Тот поставил своей целью уничтожение НЭП и «сверхиндустриализацию», поскольку постоянно росла безработица, и население надо было чем-то занять. К тому же НЭП с ее постоянной циркуляцией серьезных денежных масс (что хорошо описали Ильф и Петров в «Золотом теленке») привели к коррупции, порожденной существованием целого слоя посредников, мелких спекулянтов и частных торговцев, заключающих сделки с продажными чиновниками при одобрении не менее продажных партийных бонз.
В обществе существовали две иерархии и два пути для карьеры: один (уже отмирающий) основывался на богатстве, в общем весьма относительном, – путь нэпманов, предпринимателей и торговцев, другой (на взлете) определялся местом в государственном или партийном аппарате.
Существование паразитической бюрократии, культурный застой, коррупция, распущенность, невозможность продвинуться по службе, безработица угрожали Советской власти. В стране, отсталой почти во всех отраслях народного хозяйства, общество, которое построили ценой огромной крови большевики, приобретало вид социума, где заправляли тунеядцы, паразиты, спекулянты и продажные чиновники. Ежедневно увеличивалась пропасть между идеей и несбывшейся реальностью.
Социальная деградация при снисходительном потворстве властей привела к тому, что в конце 1920-х годов подавляющее большинство коммунистов высказалось за необходимость «большого скачка» вперед, который означал бы, как во времена «военного коммунизма», возврат к источникам и чистоте революционного учения, «извращенного» новой экономической политикой.
Стенограммы обычных партсобраний говорят о том, что к концу НЭП рядовой коммунист не имел никакого представления о сути экономических процессов в стране. Но в том, что «кулака и нэпмана пора бить», были уверены все.
Отклики споров, сотрясающих руководящие круги, доходили до партячеек в искаженном, намеренно упрощенном виде, через двойной фильтр курсов политграмоты и присланных сверху инструкторов.
Так, судя по стенограммам, спор между Сталиным и Троцким сводился к тому, что первый «хотел строить социализм в СССР», а второй не хотел.
Когда в 1930 году секретаря партячейки попросили дать определение «правой позиции» Бухарина, он дал следующий ответ, удивительный по своему невежеству и наивности: «Правый уклонизм – это уклон вправо, левый уклонизм – это уклон влево, а сама партия прокладывает дорогу между ними».
Сила сталинской позиции была в идентифицировании ее с «центризмом», исходившим от ЦК, крайней простоте и невероятном схематизме, что делало ее доступной большинству непросвещенных партийцев. Любой политический спор сводился к борьбе «генеральной линии» центра, рупором которой был ЦК, с разными уклонами.
Коммунистам постоянно напоминали об «угрозе капиталистического окружения» и, следовательно, об опасности для Советской власти любого конфликта в руководстве партии, вызванного политическими спорами.
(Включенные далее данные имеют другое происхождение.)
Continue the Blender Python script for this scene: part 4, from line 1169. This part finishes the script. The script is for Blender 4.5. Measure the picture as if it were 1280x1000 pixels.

Партии следовало сплотиться вокруг «генеральной линии», которая определялась не в результате дискуссий, а Центральным Комитетом, единственным гарантом единства партии.
Чтобы сохранить его, партия должна быть не местом дебатов, а полем действия. Если нет инструкций – возникают «анархия» и «дискуссии». Термин «дискуссия» приобретал все более уничижительную окраску, во-первых, как противопоставление конструктивным и конкретным действиям и, во-вторых, в силу той концепции понятия «политическая борьба», которая сложилась у низовых коммунистов.
Десять лет большевистской власти не притупили остроты внутреннего и внешнего противостояния. Борьба против внутренних и внешних врагов партии и государства всегда оставалась насущной задачей коммунистов, а политическим спорам отводилось очень незначительное место. Дискуссия всегда «навязывалась», к ней «принуждали» оппозиция и какие-нибудь уклонисты.
Рассмотреть какой-либо политический вопрос означало прежде всего навесить ярлык на оппонента. Если спора нельзя было избежать, он тщательно готовился и планировался. Всякое новое направление или изменение линии партии еще до обсуждения в ячейках объяснялось и комментировалось «инструкторами» и «пропагандистами», которые на предварительных собраниях или курсах политграмоты разъясняли, кто прав, кто виноват.
В 1927 году состоялся XV съезд Коммунистической партии. Съезд единодушно постановил задушить НЭП, а вместе с ней очистить село от крепких хозяйств, в общем, «сохранять высокие темпы индустриализации и более решительно наступать на капиталистические элементы внутри страны, держа курс на их ликвидацию». И уже на следующий год частных собственников поставили вне закона.
Этот съезд подвел итоги многолетней борьбы с троцкизмом (то есть с ленинскими идеями о невозможности строительства коммунистической державы отдельно от процесса мировой революции) и заявил о его ликвидации.